Ramadan is a fasting month for Muslims all over the world. During this month, Muslims perform their obligatory abstinence from food and drink from dawn to dusk. But Ramadan is not just about fasting. It is also a time for spiritual reflection and devoting themselves to worship and pray to Allah.

For Malaysians, be it Muslims and non-Muslims, there’s another reason why Ramadan is one of the eagerly awaited months of the Islamic calendar. Perhaps the most special and distinguishing aspect of Ramadan in Malaysia is the Ramadan bazaars that can be found at almost every corner all over the country, offering a huge array of mouth-watering delicacies for you to break your fast with. A visit to these bazaars are a feast for the senses, especially olfactory, as you would be assaulted with all kinds of wonderful smells wafting in the air as you walk from one end to the other.

There is no better time for locals and tourists to titillate their taste buds than by touring the various buka puasa (breaking of fast) spots and trying out the various delicacies each site offers during the month-long Bazaar Ramadan held throughout the country. This year, the Bazaar Ramadan will be held during the fasting month from 17 May to 14 June.

As in previous years, there will be a variety of delicacies and freshly baked treats to tempt the eye from basketfuls of assorted kuih (sweet and savoury snacks) to rows of side dishes to complement a family dinner.

Usually, stalls open as early as 4.00 pm, when sellers start bringing in their wares. There are stalls selling fruits, drinks, foods and it will be a hive of activity with sellers arranging their foods, some grilling fish, with the smoke blowing gently in your eyes.

Try the specialty porridge, bubur lambuk (mix porridge), kueh jala emas (a form of sweet cake) found mainly in Kelantan, pulut panggang (grilled sticky rice with prawns in coconut mixture), ikan terubuk bakar (grilled fish), oh, and so much more!

The thirst-quenching ABC (air batu campur or syrupy ice shavings, with nuts, corn etc.), cincau (jellied drink), tasty soya bean drink, cooling sugar cane, are some of the selections of drinks sold at the bazaar.

Sometimes, especially on a hungry stomach, it is difficult to make choices of what to eat and drink for buka puasa. One would want to buy everything. It is such a great temptation with so much wonderful food!

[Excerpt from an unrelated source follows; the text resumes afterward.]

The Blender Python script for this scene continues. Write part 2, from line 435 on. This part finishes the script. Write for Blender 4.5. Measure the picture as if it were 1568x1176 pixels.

The prices are affordable, and everyone can visit the bazaar. Just get ready for the thronging crowd, long queues, occasional shouting frenzy from the sellers vying for your attention and a truly local atmosphere. It is worth visiting a different bazaar every day as each bazaar offers a different experience and menu. It is advisable to plan what you want to buy beforehand and bring just enough cash as it is easy to get carried away at a Ramadan bazaar – resulting in you buying more than what you can stomach, which defeats the purpose of the holy month.

Food aside, the bazaar also enhances racial harmony, religious tolerance and boosts Malaysia’s image as a peaceful Islamic country.